● Provided material:
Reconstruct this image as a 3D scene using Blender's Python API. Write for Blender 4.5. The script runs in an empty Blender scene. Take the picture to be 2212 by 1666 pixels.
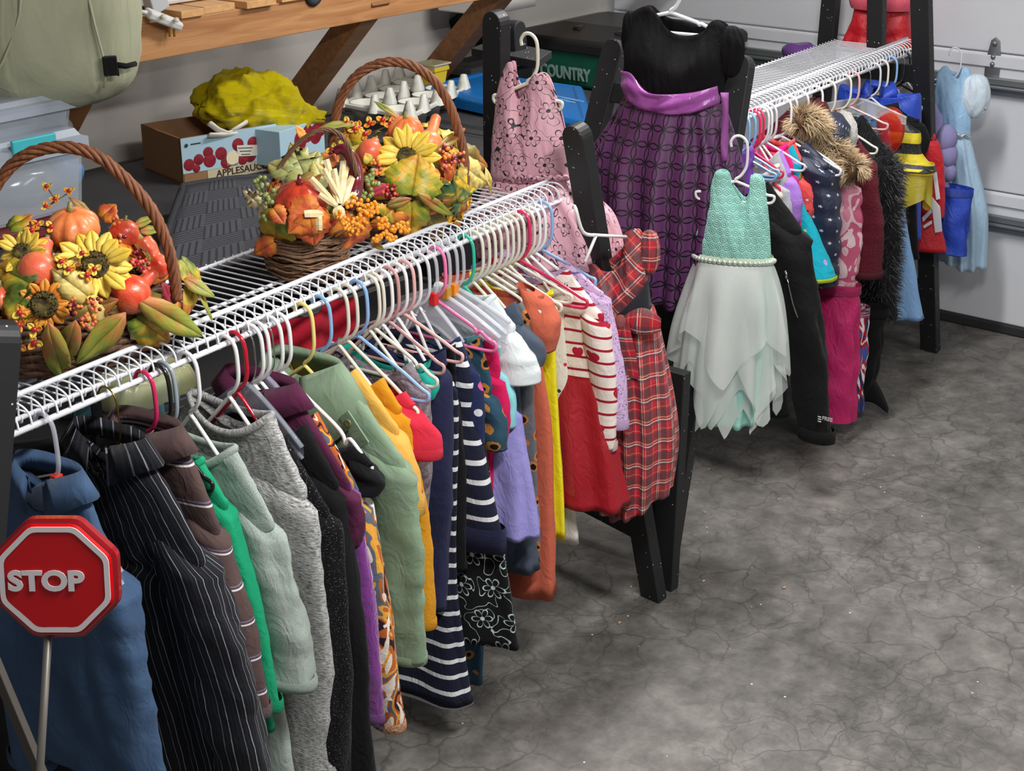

---

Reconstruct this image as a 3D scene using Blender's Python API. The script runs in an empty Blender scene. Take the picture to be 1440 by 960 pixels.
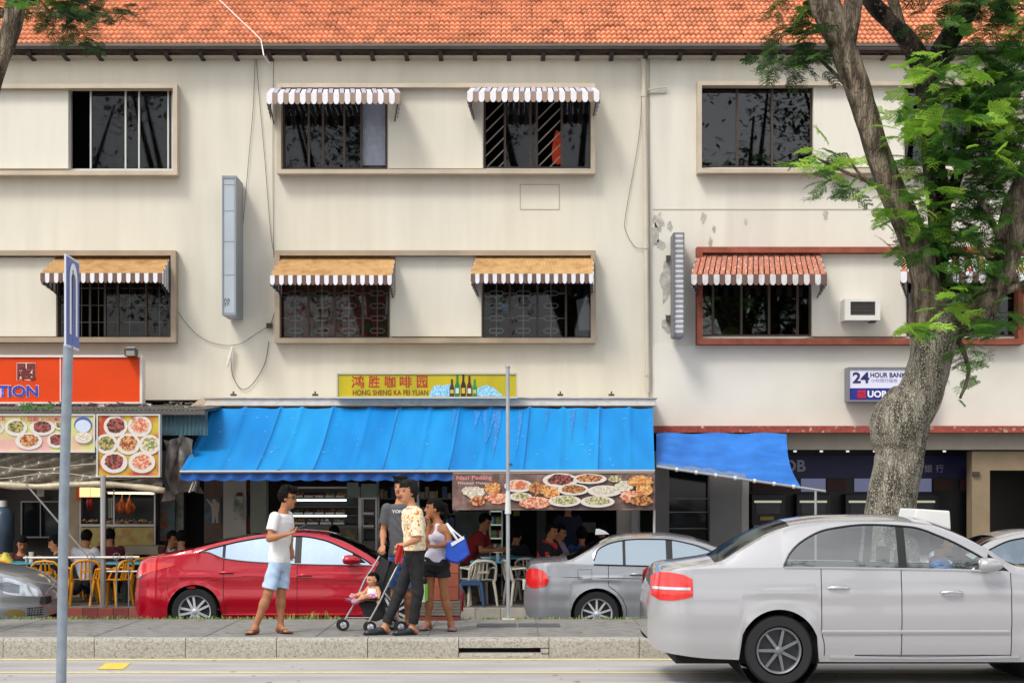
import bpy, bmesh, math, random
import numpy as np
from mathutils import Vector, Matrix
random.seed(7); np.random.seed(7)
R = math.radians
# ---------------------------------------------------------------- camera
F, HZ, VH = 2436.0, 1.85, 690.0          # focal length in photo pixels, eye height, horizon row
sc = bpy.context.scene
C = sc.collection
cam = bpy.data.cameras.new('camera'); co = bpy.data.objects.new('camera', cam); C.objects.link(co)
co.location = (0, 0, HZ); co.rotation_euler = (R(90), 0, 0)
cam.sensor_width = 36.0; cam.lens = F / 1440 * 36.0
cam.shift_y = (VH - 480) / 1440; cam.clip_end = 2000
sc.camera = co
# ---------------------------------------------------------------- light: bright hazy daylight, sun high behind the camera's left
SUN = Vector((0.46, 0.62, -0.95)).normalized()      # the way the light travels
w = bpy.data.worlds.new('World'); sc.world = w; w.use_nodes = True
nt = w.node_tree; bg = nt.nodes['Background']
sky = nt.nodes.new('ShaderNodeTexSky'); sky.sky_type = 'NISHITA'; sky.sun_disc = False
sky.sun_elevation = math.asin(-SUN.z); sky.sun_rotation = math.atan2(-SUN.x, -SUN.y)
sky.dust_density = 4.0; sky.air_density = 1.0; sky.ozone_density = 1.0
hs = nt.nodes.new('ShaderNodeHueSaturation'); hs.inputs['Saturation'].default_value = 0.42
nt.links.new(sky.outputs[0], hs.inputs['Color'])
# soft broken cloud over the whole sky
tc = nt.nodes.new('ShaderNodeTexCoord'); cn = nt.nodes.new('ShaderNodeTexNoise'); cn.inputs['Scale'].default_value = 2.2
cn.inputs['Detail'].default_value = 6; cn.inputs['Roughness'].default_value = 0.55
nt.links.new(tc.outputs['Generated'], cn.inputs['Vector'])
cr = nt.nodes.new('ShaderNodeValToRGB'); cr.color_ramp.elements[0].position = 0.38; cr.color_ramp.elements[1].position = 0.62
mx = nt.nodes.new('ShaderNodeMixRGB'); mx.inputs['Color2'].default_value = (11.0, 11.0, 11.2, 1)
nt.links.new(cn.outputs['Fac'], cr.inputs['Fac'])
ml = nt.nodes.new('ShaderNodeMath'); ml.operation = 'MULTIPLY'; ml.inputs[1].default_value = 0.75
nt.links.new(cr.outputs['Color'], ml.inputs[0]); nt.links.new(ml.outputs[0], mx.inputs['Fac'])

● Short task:
Which lines hold the word "runs"? Return all of them from the records above.

● Output below:
Reconstruct this image as a 3D scene using Blender's Python API. Write for Blender 4.5. The script runs in an empty Blender scene. Take the picture to be 2212 by 1666 pixels.
Reconstruct this image as a 3D scene using Blender's Python API. The script runs in an empty Blender scene. Take the picture to be 1440 by 960 pixels.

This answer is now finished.